/---

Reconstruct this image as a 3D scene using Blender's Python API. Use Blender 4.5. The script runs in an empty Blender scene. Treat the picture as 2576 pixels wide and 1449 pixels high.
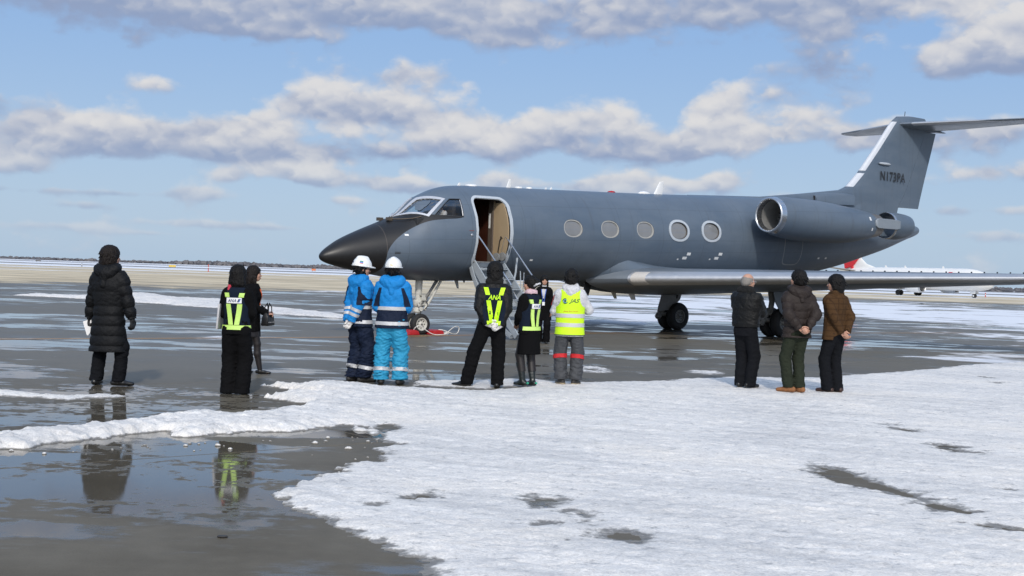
# An executive jet parked on a wet, partly snow covered apron, watched by small groups of people.
import bpy, bmesh, math, random
import numpy as np
from mathutils import Vector, Matrix

random.seed(7)
rng = np.random.default_rng(11)
scene = bpy.context.scene
COL = scene.collection
R = math.radians

# ------------------------------------------------------------------ camera
EYE = 1.57
ROLL = math.atan(0.0322)
PITCH = math.atan(35 * math.cos(ROLL) / 3250.0)
cam_data = bpy.data.cameras.new('camera')
cam_data.sensor_width = 36.0
cam_data.lens = 36.0 * 3250.0 / 2576.0
cam_data.clip_start = 0.1
cam_data.clip_end = 20000.0
cam = bpy.data.objects.new('camera', cam_data)
COL.objects.link(cam)
_F = Vector((0, math.cos(PITCH), -math.sin(PITCH)))
_R0 = Vector((1, 0, 0))
_U0 = Vector((0, math.sin(PITCH), math.cos(PITCH)))
_R = _R0 * math.cos(ROLL) + _U0 * math.sin(ROLL)
_U = -_R0 * math.sin(ROLL) + _U0 * math.cos(ROLL)
cam.matrix_world = Matrix(((_R.x, _U.x, -_F.x, 0), (_R.y, _U.y, -_F.y, 0), (_R.z, _U.z, -_F.z, EYE), (0, 0, 0, 1)))
scene.camera = cam

# ------------------------------------------------------------------ colour management
scene.view_settings.view_transform = 'Standard'
scene.view_settings.look = 'None'
scene.view_settings.exposure = 0.0
scene.view_settings.gamma = 1.0
scene.view_settings.use_curve_mapping = False

# ------------------------------------------------------------------ sun
SUN_EL, SUN_AZ = R(34), R(2.5)                    # behind the camera, a little to the right
sun_dir = Vector((math.sin(SUN_AZ) * math.cos(SUN_EL), -math.cos(SUN_AZ) * math.cos(SUN_EL), math.sin(SUN_EL)))
sd = bpy.data.lights.new('sun', 'SUN')
sd.energy = 2.1                                  # veiled by thin cloud, hence the soft edge
sd.angle = R(3.0)
sd.color = (1.0, 0.94, 0.86)
sun = bpy.data.objects.new('sun', sd)
sun.rotation_euler = (-sun_dir).to_track_quat('-Z', 'Y').to_euler()
sun.location = (20, -40, 40)
COL.objects.link(sun)

# ------------------------------------------------------------------ node helpers
class NT:
    """tiny wrapper round a node tree"""
    def __init__(self, tree):
        self.t = tree
        self.n = tree.nodes
        self.l = tree.links
    def new(self, kind, **kw):
        x = self.n.new(kind)
        for k, v in kw.items():
            setattr(x, k, v)
        return x
    def put(self, sock, v):
        if v is None:
            return
        if hasattr(v, 'is_output') or isinstance(v, bpy.types.NodeSocket):
            self.l.new(v, sock)
        elif isinstance(v, (tuple, list)) and len(v) == 3 and sock.type == 'RGBA':
            sock.default_value = (*v, 1)
        else:
            sock.default_value = v
    def math(self, op, a, b=None, c=None, clamp=False):
        x = self.new('ShaderNodeMath', operation=op, use_clamp=clamp)
        for i, v in enumerate((a, b, c)):
            self.put(x.inputs[i], v)
        return x.outputs[0]
    def vmath(self, op, a, b=None, c=None):
        x = self.new('ShaderNodeVectorMath', operation=op)
        for i, v in enumerate((a, b, c)):
            if v is not None:
                self.put(x.inputs[i], v)
        return x.outputs['Value'] if op in ('DOT_PRODUCT', 'LENGTH', 'DISTANCE') else x.outputs[0]
    def mix(self, f, a, b):
        x = self.new('ShaderNodeMix', data_type='RGBA', clamp_factor=True)
        self.put(x.inputs[0], f); self.put(x.inputs[6], a); self.put(x.inputs[7], b)
        return x.outputs[2]
    def fmix(self, f, a, b):
        x = self.new('ShaderNodeMix', data_type='FLOAT', clamp_factor=True)
        self.put(x.inputs[0], f); self.put(x.inputs[2], a); self.put(x.inputs[3], b)
        return x.outputs[0]
    def step(self, v, lo, hi):
        x = self.new('ShaderNodeMapRange', interpolation_type='SMOOTHSTEP')
        self.put(x.inputs[0], v); x.inputs[1].default_value = lo; x.inputs[2].default_value = hi
        return x.outputs[0]
    def noise(self, vec, scale, detail=4, rough=0.55, dims='3D', dist=0.0):
        x = self.new('ShaderNodeTexNoise', noise_dimensions=dims)
        self.put(x.inputs['Vector'], vec)
        x.inputs['Scale'].default_value = scale
        x.inputs['Detail'].default_value = detail
        x.inputs['Roughness'].default_value = rough
        x.inputs['Distortion'].default_value = dist
        return x.outputs['Fac']
    def xyz(self, x, y, z=0.0):
        c = self.new('ShaderNodeCombineXYZ')
        self.put(c.inputs[0], x); self.put(c.inputs[1], y); self.put(c.inputs[2], z)
        return c.outputs[0]
    def sep(self, v):
        s = self.new('ShaderNodeSeparateXYZ')
        self.put(s.inputs[0], v)
        return s.outputs

# ------------------------------------------------------------------ sky: Nishita blue with cumulus
def build_world():
    w = bpy.data.worlds.new('World')
    scene.world = w
    w.use_nodes = True
    T = NT(w.node_tree)
    T.n.clear()
    sky = T.new('ShaderNodeTexSky', sky_type='NISHITA')
    sky.sun_disc = False
    sky.sun_elevation = SUN_EL
    sky.sun_rotation = R(180) - SUN_AZ
    sky.air_density = 1.0
    sky.dust_density = 1.2
    sky.ozone_density = 1.0
    d = T.new('ShaderNodeTexCoord').outputs['Generated']
    s = T.sep(T.vmath('NORMALIZE', d))
    az = T.math('ARCTAN2', s[0], s[1])
    el = T.math('ARCSINE', s[2])
    P = T.xyz(az, el)
    # cumulus of this sky: azimuth, elevation, half width, half height (milliradians), amount, tone
    blobs = SKY_CLOUDS
    acc = None
    for (bx, by, bw, bh, am, tone) in blobs:
        bx, by, bw, bh = bx / 1000, by / 1000, bw / 1000, bh / 1000
        Pi = P if acc is None else T.vmath('MULTIPLY_ADD', acc, (1e-9, 1e-9, 1e-9), P)   # keeps the shader stack short
        q = T.vmath('MULTIPLY_ADD', Pi, (1 / bw, 1 / bh, 0), (-bx / bw, -by / bh, 0))
        g = T.math('POWER', 0.42, T.vmath('DOT_PRODUCT', q, q))
        c = T.vmath('MULTIPLY_ADD', T.xyz(g, T.math('MULTIPLY', g, T.sep(q)[1]), g), (am, am, am * tone), acc if acc is not None else (0, 0, 0))
        acc = c
    ac = T.sep(acc)
    M, H, Q = ac[0], ac[1], ac[2]
    Mi = T.math('ADD', M, 0.05)
    hrel = T.math('DIVIDE', H, Mi)                      # -1 base .. 1 top
    tone = T.math('DIVIDE', Q, Mi)
    # the rest of the sky carries the same broken cumulus
    azl = T.math('ABSOLUTE', az)
    outer = T.math('MAXIMUM', T.step(azl, 0.40, 0.52), T.step(el, 0.205, 0.30))
    nb = T.noise(T.xyz(T.math('MULTIPLY', az, 1.0), T.math('MULTIPLY', el, 2.0)), 3.2, 3, 0.5)
    Mo = T.math('MULTIPLY', outer, T.math('MULTIPLY', T.step(nb, 0.42, 0.66), 1.0))
    thin = T.math('MULTIPLY', T.math('POWER', 0.3, T.math('MULTIPLY', el, 11.0)), 0.27)   # veil of far clouds near the horizon
    Mt = T.math('ADD', T.math('ADD', T.math('MULTIPLY', T.math('MINIMUM', M, 1.5), 0.72), Mo), thin)
    hz = T.step(el, 0.0, 0.10)
    def puff(dz):
        """cauliflower heads: rounded tops, fine detail on their rims"""
        q = T.xyz(T.math('ADD', az, T.math('MULTIPLY', T.math('SUBTRACT', nf, 0.5), 0.022)), T.math('MULTIPLY', T.math('ADD', el, dz), 1.3))
        v = T.new('ShaderNodeTexVoronoi', voronoi_dimensions='2D', feature='SMOOTH_F1', normalize=True)
        T.put(v.inputs['Vector'], q)
        v.inputs['Scale'].default_value = 27.0
        v.inputs['Detail'].default_value = 1.6; v.inputs['Roughness'].default_value = 0.55; v.inputs['Lacunarity'].default_value = 2.3
        v.inputs['Smoothness'].default_value = 0.55; v.inputs['Randomness'].default_value = 1.0
        return T.math('SUBTRACT', 1.0, T.math('MULTIPLY', v.outputs['Distance'], 1.5))
    pq = T.xyz(az, T.math('MULTIPLY', el, 1.7))
    nf = T.noise(pq, 55, 4, 0.55, '2D')
    n1 = T.noise(pq, 15, 5, 0.52, '2D')
    p1 = puff(0.0)
    p2 = puff(0.0065)
    fb = T.math('ADD', T.math('MULTIPLY', T.math('SUBTRACT', n1, 0.5), 1.55), T.math('ADD', T.math('MULTIPLY', T.math('SUBTRACT', p1, 0.5), 0.75), T.math('MULTIPLY', T.math('SUBTRACT', nf, 0.5), 0.42)))
    raw = T.math('ADD', T.math('SUBTRACT', Mt, 0.42), fb)
    dens = T.step(raw, -0.10, 0.52)
    relief = T.math('MULTIPLY', T.math('SUBTRACT', p1, p2), 1.15)
    lum = T.math('ADD', T.math('MULTIPLY_ADD', hrel, 0.42, 0.50), relief)
    lum = T.math('ADD', lum, T.math('MULTIPLY', T.math('SUBTRACT', n1, 0.5), 0.5))
    lum = T.math('ADD', lum, T.math('MULTIPLY', T.math('SUBTRACT', nf, 0.5), 0.22))
    lum = T.math('ADD', lum, T.math('MULTIPLY', tone, 1.15))
    lum = T.step(lum, -0.12, 1.10)
    K = 1 / 0.1
    dark = tuple(v * K for v in (0.285, 0.355, 0.525))
    lit = tuple(v * K for v in (0.74, 0.725, 0.72))
    ccol = T.mix(lum, dark, lit)
    # distance takes contrast out of the low clouds
    ccol = T.mix(T.math('MULTIPLY_ADD', hz, -0.55, 0.55), ccol, tuple(v * K for v in (0.47, 0.57, 0.70)))
    base = T.mix(0.84, sky.outputs[0], T.mix(T.step(el, -0.02, 0.24), tuple(v * K for v in (0.455, 0.60, 0.775)), tuple(v * K for v in (0.265, 0.45, 0.78))))
    col = T.mix(T.math('MULTIPLY', dens, T.fmix(hz, 0.55, 0.93)), base, ccol)
    # glow added to the sky round the sun, behind the camera, for fill
    dot = T.vmath('DOT_PRODUCT', T.vmath('NORMALIZE', d), tuple(sun_dir))
    gl = T.math('MULTIPLY', T.math('POWER', 2.718, T.math('DIVIDE', T.math('SUBTRACT', dot, 1.0), 0.085)), 2.4 * K)
    col = T.vmath('ADD', col, T.vmath('MULTIPLY', T.xyz(gl, gl, gl), (1.0, 0.95, 0.87)))
    bg = T.new('ShaderNodeBackground')
    T.put(bg.inputs[0], col)
    bg.inputs[1].default_value = 0.1
    out = T.new('ShaderNodeOutputWorld')
    T.l.new(bg.outputs[0], out.inputs[0])
    w.cycles.sampling_method = 'MANUAL'
    w.cycles.sample_map_resolution = 512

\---

- **TASK DESCRIPTION**
Write out, word for word, the lines from the start of the data through the one holding "R = math.radians". Omit pictures.

- **FINISHED EXERCISE**
Reconstruct this image as a 3D scene using Blender's Python API. Use Blender 4.5. The script runs in an empty Blender scene. Treat the picture as 2576 pixels wide and 1449 pixels high.
# An executive jet parked on a wet, partly snow covered apron, watched by small groups of people.
import bpy, bmesh, math, random
import numpy as np
from mathutils import Vector, Matrix

random.seed(7)
rng = np.random.default_rng(11)
scene = bpy.context.scene
COL = scene.collection
R = math.radians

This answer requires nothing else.